Es tiempo de oración, tiempo de reflexión, tiempo de conversión... El tiempo de Cuaresma nos ayuda a conocer mejor a Cristo y podemos conocernos mejor a nosotros mismos –y quizá
hasta el grado de aprender a perdonarnos lo que ya Dios mismo quiere perdonar y
olvidar- y preparar el corazón para pedir perdón a Dios, pedir perdón a
nuestros hermanos y perdonar a fondo a cuantos nos hayan hecho sufrir de alguna
manera, esforzándonos por disipar de nuestra vida toda rencilla y todo rencor.
Cuaresma, por tanto, es tiempo también de sanación. Dios ve nuestras lágrimas, Dios escucha nuestras súplicas. Mientras recordamos nuestras penas y sufrimientos, pidamos paz, descanso y bendición. Tarde o temprano Él vendrá a sanar nuestras heridas.
Pero es necesario esperar. La esperanza nos recuerda que esta no es nuestra casa. Estamos de viaje. Y mientras peregrinamos al cielo, la oración es agua fresca para quien camina en el desierto.
Sólo Dios puede hacernos íntegros de nuevo desde nuestra situación de destrozo interior.
Sólo Dios puede darnos la perspicacia interior para descubrir
con cuánta frecuencia estamos alienados con Él, con los otros, e incluso con nosotros mismos.
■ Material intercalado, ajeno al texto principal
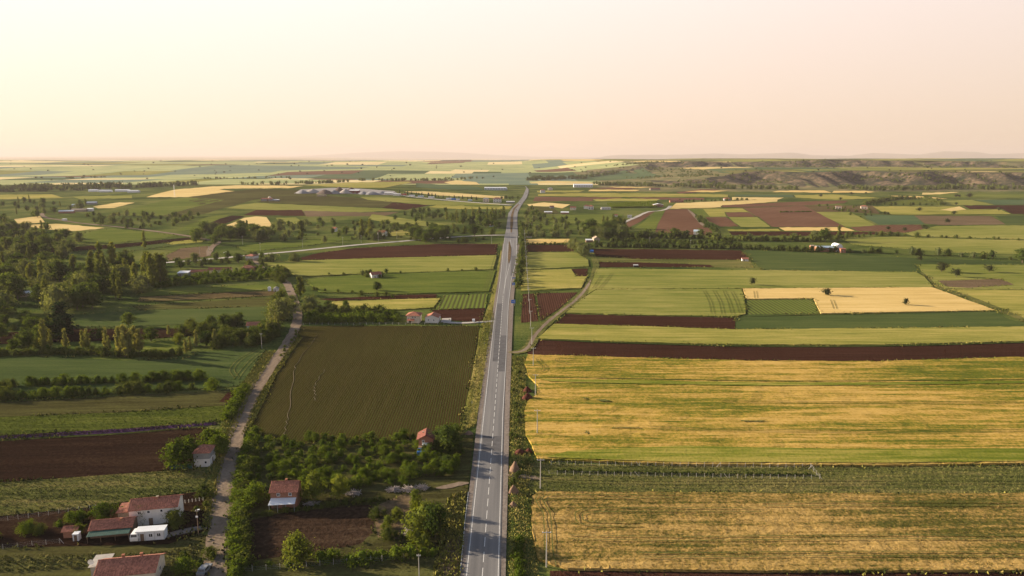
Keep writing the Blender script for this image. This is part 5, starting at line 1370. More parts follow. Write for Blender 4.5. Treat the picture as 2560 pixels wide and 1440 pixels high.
# ------------------------------------------------------------------ buildings
class MB:
    """collects quads for one mesh"""
    def __init__(s): s.V, s.F = [], []
    def poly(s, *p):
        k = len(s.V); s.V += [tuple(q) for q in p]; s.F.append(tuple(range(k, k + len(p)))); return s
    def box(s, x0, x1, y0, y1, z0, z1):
        a = [(x0, y0, z0), (x1, y0, z0), (x1, y1, z0), (x0, y1, z0), (x0, y0, z1), (x1, y0, z1), (x1, y1, z1), (x0, y1, z1)]
        k = len(s.V); s.V += a
        s.F += [tuple(k + i for i in f) for f in ((0, 3, 2, 1), (4, 5, 6, 7), (0, 1, 5, 4), (1, 2, 6, 5), (2, 3, 7, 6), (3, 0, 4, 7))]; return s
    def bar(s, a, b, r, m=5, r2=None):
        a, b = Vector(a), Vector(b); d = (b - a).normalized(); u = d.orthogonal().normalized(); v = d.cross(u); r2 = r if r2 is None else r2
        k = len(s.V)
        for j in range(m):
            t = 2 * math.pi * j / m; w = u * math.cos(t) + v * math.sin(t)
            s.V += [tuple(a + w * r), tuple(b + w * r2)]
        s.F += [(k + 2 * j, k + 2 * ((j + 1) % m), k + 2 * ((j + 1) % m) + 1, k + 2 * j + 1) for j in range(m)]
        s.F += [tuple(k + 2 * j for j in range(m))[::-1], tuple(k + 2 * j + 1 for j in range(m))]; return s
    def build(s, name, mat, parent=None, smooth=False):
        return mesh_obj(name, s.V, s.F, mat, parent, smooth=smooth)

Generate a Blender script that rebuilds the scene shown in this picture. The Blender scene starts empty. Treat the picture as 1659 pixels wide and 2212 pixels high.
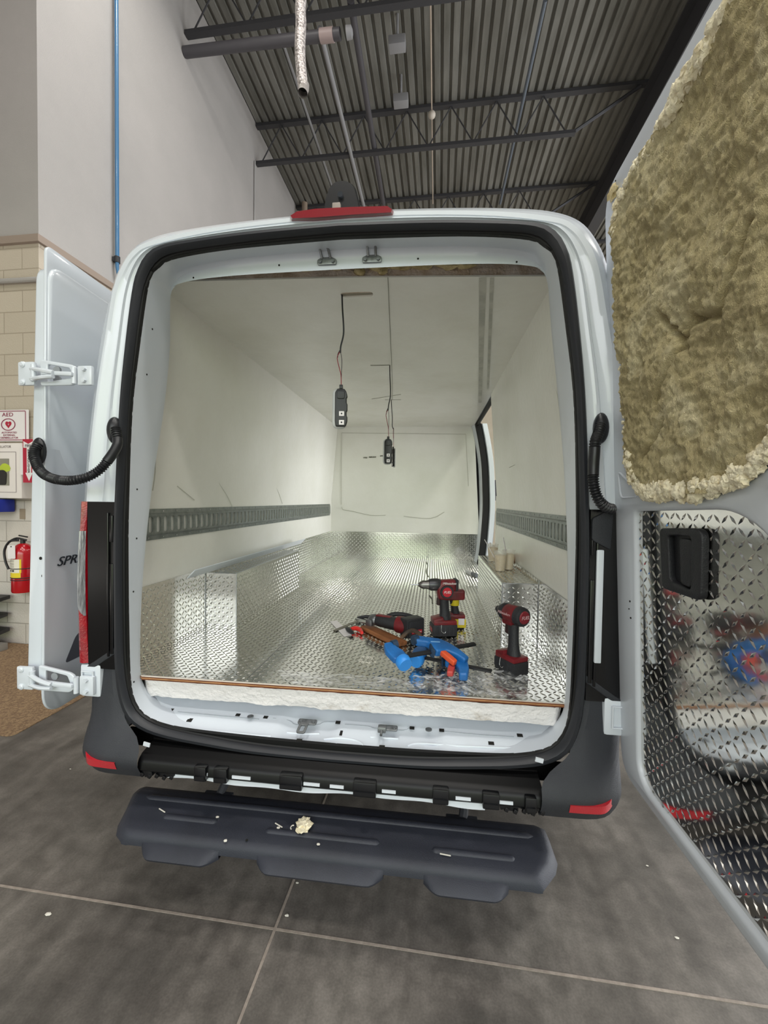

Sólo Dios puede darnos la fuerza para cambiar nuestro modo de
ser y de vivir y llegar a ser totalmente nuevos.
Gracias por estos mensajes evangélicos que nos
ayudan a abrir nuestro corazón al misterio de salvación y con ferviente fe nos ponemos
en camino junto a Jesucristo, que por nosotros sufre Pasión y Muerte y con su
gloriosa Resurrección nos redime de nuestras debilidades, pecados y muerte.